__Exercise description__
Look through the lines below and extract each one that contains "picks".

__Record excerpts__
================

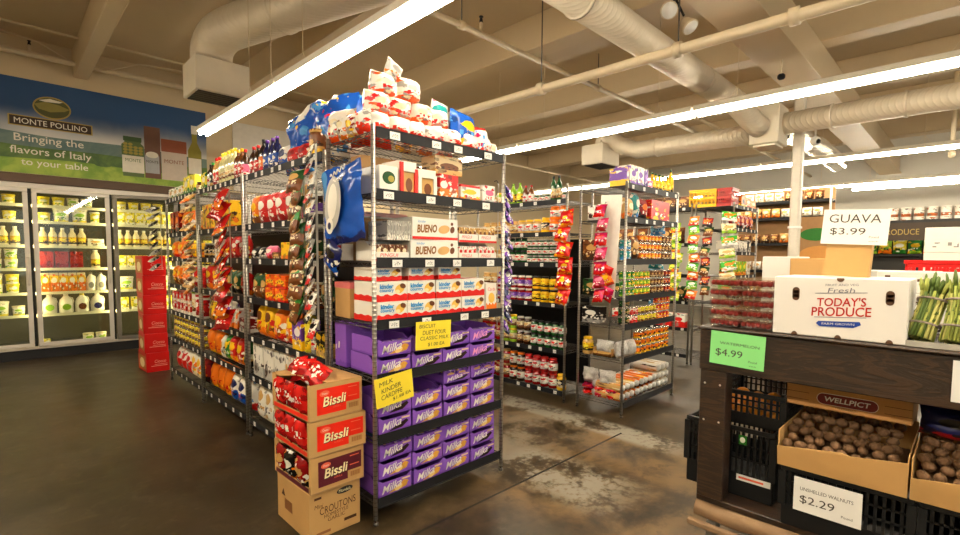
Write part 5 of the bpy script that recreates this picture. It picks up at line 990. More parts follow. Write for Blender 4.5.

================

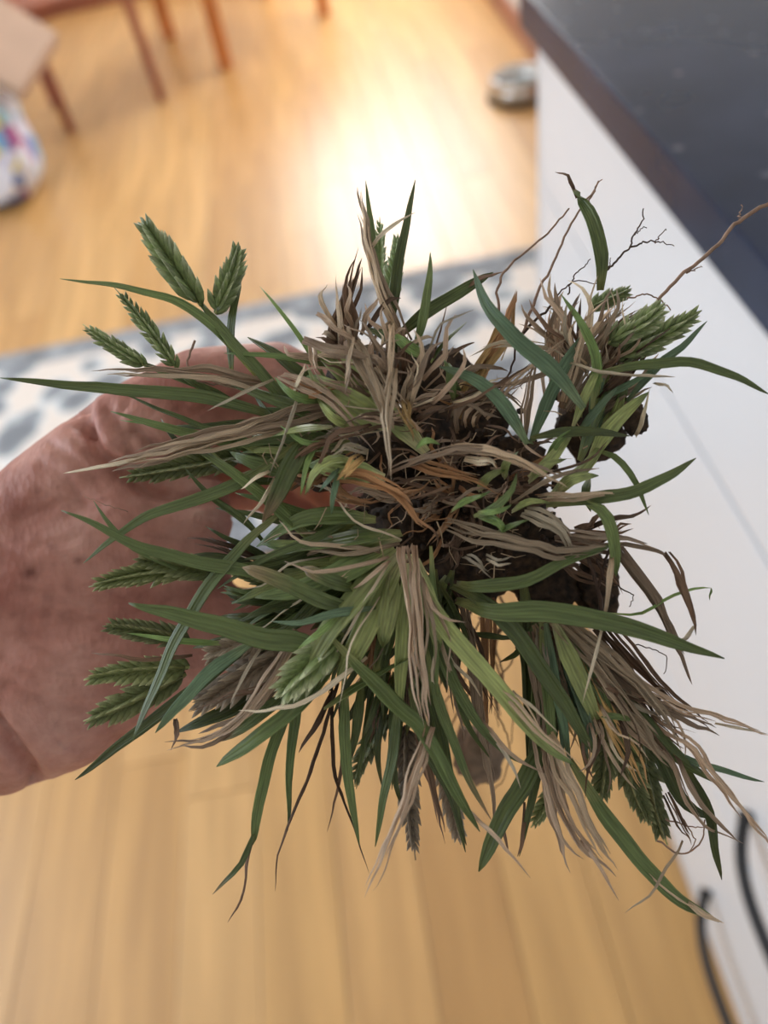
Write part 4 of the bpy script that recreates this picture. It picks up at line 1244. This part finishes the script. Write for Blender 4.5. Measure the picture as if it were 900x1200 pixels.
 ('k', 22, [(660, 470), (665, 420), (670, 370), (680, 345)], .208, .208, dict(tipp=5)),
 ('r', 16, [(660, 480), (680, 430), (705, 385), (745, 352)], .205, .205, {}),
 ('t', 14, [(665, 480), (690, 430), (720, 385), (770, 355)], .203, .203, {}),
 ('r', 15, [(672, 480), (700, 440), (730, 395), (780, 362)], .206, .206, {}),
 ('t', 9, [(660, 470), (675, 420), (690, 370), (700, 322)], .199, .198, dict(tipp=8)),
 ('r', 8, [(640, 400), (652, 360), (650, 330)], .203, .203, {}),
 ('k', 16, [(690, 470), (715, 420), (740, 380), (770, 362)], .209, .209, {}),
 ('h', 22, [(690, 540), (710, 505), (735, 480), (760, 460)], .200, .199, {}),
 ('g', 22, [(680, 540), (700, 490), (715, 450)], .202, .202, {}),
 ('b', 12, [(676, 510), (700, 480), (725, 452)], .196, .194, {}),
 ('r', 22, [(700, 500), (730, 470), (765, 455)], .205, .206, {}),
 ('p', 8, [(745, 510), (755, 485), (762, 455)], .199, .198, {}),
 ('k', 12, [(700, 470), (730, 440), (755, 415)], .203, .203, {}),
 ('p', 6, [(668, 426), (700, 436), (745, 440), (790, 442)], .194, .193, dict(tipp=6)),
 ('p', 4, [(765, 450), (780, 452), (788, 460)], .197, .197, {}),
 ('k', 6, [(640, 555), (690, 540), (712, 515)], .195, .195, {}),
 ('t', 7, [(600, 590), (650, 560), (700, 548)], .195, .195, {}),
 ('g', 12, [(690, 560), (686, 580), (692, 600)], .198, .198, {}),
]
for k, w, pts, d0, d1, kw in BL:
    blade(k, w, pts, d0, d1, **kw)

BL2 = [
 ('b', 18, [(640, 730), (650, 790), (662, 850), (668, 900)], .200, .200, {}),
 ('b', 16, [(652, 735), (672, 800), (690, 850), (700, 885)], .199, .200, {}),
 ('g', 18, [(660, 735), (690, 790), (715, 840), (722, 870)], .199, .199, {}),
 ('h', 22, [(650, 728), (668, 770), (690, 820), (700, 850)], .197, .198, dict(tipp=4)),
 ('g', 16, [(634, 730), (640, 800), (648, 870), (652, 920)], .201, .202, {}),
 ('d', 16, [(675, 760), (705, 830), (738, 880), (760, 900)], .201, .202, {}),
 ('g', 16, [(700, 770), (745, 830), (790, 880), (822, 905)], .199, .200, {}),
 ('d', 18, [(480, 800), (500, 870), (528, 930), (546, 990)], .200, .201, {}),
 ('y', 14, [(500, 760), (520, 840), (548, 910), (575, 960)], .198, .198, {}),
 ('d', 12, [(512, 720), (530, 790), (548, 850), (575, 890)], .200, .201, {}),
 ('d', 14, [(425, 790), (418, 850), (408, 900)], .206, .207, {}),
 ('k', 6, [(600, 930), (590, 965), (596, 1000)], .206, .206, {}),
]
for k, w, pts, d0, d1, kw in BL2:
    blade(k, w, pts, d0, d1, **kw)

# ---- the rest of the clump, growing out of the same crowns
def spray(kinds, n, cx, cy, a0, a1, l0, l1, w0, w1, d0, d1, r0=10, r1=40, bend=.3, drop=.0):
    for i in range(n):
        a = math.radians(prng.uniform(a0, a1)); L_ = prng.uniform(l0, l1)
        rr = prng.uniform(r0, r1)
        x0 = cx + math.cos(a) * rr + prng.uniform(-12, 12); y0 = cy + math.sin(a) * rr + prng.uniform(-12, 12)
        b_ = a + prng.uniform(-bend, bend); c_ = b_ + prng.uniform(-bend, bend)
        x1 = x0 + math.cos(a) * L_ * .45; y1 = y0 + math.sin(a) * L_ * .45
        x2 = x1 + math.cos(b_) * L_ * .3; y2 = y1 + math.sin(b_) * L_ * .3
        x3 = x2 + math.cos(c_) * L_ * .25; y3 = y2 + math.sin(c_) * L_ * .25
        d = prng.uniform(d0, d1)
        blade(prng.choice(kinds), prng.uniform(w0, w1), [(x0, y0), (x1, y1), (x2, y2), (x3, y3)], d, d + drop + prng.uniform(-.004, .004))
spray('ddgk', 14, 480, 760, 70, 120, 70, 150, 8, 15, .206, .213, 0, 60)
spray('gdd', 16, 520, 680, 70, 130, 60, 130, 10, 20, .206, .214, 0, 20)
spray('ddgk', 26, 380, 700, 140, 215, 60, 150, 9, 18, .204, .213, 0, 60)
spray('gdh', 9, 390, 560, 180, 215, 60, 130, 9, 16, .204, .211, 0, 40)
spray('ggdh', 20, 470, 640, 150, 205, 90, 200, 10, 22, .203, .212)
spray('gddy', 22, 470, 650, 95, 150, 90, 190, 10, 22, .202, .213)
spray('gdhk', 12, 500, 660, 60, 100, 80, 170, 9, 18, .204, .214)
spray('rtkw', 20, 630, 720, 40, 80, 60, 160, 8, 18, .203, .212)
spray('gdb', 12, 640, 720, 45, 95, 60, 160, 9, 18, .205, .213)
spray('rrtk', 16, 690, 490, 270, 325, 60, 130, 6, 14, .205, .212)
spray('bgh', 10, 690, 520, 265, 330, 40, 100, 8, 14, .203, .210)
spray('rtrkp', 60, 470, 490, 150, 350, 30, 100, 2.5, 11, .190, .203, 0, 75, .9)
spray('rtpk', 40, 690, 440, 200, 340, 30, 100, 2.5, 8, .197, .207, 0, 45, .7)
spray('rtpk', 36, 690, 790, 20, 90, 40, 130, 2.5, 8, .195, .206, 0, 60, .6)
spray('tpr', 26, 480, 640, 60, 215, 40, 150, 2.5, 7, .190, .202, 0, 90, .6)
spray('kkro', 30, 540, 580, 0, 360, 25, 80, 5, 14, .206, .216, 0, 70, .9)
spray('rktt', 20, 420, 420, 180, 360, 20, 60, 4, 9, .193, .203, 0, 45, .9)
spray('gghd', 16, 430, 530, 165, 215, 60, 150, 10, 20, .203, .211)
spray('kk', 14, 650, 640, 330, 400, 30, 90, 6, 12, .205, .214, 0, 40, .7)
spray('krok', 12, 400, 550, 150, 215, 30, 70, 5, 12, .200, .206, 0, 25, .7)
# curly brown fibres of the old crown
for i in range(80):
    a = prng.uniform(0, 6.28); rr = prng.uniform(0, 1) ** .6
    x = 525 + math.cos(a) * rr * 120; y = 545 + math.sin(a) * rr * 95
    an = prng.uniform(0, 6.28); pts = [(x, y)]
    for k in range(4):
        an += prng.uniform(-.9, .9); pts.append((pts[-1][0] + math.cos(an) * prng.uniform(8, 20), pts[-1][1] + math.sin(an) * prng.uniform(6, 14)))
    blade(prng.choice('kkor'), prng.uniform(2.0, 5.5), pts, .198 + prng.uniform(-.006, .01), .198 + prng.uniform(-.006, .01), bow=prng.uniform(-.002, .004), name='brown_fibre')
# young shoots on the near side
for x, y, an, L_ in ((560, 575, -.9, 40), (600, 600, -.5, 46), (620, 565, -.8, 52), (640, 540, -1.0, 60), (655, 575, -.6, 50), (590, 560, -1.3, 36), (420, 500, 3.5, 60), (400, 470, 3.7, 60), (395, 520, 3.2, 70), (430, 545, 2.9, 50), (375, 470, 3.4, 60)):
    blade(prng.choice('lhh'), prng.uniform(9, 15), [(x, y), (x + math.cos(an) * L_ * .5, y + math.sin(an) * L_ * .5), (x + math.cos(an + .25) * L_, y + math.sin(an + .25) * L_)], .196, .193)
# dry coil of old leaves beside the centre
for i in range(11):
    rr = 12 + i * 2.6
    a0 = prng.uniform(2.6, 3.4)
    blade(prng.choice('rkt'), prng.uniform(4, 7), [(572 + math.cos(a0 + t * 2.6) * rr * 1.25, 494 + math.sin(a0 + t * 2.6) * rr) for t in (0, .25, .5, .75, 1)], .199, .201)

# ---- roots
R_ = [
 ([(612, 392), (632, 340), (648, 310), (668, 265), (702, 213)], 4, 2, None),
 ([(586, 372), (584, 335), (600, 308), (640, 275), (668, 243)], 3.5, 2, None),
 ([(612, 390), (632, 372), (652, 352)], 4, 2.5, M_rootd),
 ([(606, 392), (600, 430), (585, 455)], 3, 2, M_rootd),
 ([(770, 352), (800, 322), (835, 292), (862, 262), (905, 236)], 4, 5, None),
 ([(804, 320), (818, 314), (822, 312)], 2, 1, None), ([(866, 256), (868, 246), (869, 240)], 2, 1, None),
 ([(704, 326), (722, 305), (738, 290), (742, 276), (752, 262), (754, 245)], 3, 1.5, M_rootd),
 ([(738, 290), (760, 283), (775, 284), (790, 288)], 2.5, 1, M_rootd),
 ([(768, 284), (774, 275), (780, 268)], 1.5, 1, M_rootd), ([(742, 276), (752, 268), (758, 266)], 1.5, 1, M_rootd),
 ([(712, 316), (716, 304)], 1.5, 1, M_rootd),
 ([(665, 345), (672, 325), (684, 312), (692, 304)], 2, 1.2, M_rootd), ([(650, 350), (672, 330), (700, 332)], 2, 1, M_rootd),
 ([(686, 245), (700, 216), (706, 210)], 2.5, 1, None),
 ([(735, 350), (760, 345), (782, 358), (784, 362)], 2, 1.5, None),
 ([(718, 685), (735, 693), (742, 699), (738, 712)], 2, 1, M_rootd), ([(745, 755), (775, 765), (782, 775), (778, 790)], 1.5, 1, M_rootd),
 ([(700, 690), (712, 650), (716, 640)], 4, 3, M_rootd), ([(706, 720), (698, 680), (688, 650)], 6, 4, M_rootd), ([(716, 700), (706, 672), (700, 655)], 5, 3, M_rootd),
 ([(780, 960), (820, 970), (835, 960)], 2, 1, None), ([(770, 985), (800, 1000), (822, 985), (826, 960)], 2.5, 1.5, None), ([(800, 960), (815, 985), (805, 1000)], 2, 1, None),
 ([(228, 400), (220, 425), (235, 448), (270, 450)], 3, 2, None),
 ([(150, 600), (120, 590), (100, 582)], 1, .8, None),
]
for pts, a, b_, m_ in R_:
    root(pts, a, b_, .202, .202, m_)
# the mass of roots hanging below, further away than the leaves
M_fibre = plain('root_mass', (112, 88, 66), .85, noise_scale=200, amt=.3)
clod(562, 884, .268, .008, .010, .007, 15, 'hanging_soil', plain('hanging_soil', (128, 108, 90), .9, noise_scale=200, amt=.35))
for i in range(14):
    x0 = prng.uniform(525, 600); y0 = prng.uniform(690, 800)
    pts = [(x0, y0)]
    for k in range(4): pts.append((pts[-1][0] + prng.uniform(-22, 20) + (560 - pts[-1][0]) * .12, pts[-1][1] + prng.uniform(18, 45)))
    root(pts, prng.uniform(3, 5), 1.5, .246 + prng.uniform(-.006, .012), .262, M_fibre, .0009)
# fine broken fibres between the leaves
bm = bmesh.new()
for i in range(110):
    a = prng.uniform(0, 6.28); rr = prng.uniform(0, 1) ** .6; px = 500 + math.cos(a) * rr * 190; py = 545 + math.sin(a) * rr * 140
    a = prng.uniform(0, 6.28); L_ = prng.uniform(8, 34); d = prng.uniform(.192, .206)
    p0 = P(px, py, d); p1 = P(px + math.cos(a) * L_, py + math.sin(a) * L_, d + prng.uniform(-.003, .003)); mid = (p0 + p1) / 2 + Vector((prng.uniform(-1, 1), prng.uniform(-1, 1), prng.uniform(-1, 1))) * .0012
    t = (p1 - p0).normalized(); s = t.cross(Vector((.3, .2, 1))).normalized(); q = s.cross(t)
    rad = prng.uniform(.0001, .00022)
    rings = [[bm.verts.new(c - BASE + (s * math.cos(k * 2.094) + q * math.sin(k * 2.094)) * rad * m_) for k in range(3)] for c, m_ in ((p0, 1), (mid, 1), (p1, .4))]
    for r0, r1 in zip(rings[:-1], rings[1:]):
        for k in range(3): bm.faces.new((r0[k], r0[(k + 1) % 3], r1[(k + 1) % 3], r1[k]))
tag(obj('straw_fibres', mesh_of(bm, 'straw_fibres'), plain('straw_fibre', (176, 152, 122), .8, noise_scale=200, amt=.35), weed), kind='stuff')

================

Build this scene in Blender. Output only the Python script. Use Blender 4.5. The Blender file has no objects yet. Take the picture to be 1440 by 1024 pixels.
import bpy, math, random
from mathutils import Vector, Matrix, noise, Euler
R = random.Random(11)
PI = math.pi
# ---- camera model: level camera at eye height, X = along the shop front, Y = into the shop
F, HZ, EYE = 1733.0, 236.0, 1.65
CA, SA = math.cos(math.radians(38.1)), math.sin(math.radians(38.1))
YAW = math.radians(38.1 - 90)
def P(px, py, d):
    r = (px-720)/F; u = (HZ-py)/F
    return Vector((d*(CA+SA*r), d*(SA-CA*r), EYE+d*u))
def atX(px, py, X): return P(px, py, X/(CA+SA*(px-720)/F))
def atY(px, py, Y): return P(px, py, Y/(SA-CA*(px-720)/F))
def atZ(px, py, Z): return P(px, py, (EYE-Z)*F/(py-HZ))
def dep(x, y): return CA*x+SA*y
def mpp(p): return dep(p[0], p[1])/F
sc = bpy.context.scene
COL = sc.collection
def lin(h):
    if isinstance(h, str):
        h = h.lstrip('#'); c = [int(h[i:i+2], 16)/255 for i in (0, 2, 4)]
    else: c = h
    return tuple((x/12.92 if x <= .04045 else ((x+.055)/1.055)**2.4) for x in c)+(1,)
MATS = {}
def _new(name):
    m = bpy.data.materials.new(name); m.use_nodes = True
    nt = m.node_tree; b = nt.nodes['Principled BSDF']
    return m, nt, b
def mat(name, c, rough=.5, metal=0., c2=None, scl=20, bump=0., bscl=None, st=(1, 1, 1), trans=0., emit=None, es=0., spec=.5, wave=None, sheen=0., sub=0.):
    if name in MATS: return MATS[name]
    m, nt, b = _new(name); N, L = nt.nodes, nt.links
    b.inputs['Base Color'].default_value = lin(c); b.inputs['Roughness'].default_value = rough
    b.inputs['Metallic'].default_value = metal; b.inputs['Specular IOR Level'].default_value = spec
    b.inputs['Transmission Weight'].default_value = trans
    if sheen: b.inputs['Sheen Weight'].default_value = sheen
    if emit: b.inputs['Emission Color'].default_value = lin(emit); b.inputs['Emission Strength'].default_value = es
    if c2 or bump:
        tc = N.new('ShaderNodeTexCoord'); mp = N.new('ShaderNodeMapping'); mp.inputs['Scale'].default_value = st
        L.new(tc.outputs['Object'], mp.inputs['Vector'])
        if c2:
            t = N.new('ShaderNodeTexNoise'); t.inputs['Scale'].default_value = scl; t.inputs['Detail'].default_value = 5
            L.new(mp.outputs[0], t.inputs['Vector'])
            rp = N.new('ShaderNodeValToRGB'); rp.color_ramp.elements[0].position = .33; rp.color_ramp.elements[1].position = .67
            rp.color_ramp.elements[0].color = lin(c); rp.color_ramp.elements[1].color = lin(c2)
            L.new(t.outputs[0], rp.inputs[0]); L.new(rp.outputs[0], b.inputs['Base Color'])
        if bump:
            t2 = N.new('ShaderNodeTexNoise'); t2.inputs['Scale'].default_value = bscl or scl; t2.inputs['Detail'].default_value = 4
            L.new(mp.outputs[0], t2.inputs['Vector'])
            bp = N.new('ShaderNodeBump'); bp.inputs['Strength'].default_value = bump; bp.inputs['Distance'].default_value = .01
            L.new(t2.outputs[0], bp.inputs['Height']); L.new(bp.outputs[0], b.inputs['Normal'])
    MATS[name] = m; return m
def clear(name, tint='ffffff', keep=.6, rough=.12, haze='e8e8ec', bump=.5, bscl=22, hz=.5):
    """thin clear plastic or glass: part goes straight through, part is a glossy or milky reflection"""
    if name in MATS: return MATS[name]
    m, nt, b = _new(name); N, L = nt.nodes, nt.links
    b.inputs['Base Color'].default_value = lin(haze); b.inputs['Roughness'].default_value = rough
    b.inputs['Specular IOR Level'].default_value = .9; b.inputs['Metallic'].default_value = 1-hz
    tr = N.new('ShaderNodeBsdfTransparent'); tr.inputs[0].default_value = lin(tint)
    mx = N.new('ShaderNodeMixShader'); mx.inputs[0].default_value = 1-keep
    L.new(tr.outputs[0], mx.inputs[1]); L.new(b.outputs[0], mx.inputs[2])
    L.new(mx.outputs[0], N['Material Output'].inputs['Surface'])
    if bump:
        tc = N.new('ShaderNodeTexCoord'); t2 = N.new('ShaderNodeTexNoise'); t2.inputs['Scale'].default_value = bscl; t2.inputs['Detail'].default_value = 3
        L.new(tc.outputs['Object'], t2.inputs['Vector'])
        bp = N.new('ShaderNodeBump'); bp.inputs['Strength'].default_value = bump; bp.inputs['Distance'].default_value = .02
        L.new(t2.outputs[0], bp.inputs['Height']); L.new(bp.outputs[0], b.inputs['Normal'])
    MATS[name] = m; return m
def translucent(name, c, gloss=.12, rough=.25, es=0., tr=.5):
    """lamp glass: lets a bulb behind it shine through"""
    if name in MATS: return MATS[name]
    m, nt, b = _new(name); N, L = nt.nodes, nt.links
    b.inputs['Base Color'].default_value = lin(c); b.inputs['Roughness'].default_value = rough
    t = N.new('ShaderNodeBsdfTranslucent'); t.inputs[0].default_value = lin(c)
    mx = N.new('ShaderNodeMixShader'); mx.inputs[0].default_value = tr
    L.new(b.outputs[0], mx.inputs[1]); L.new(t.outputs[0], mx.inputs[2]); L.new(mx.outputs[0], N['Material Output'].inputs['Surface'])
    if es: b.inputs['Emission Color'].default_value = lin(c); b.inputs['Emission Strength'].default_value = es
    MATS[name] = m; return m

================

__Response__
Write part 5 of the bpy script that recreates this picture. It picks up at line 990. More parts follow. Write for Blender 4.5.
Write part 4 of the bpy script that recreates this picture. It picks up at line 1244. This part finishes the script. Write for Blender 4.5. Measure the picture as if it were 900x1200 pixels.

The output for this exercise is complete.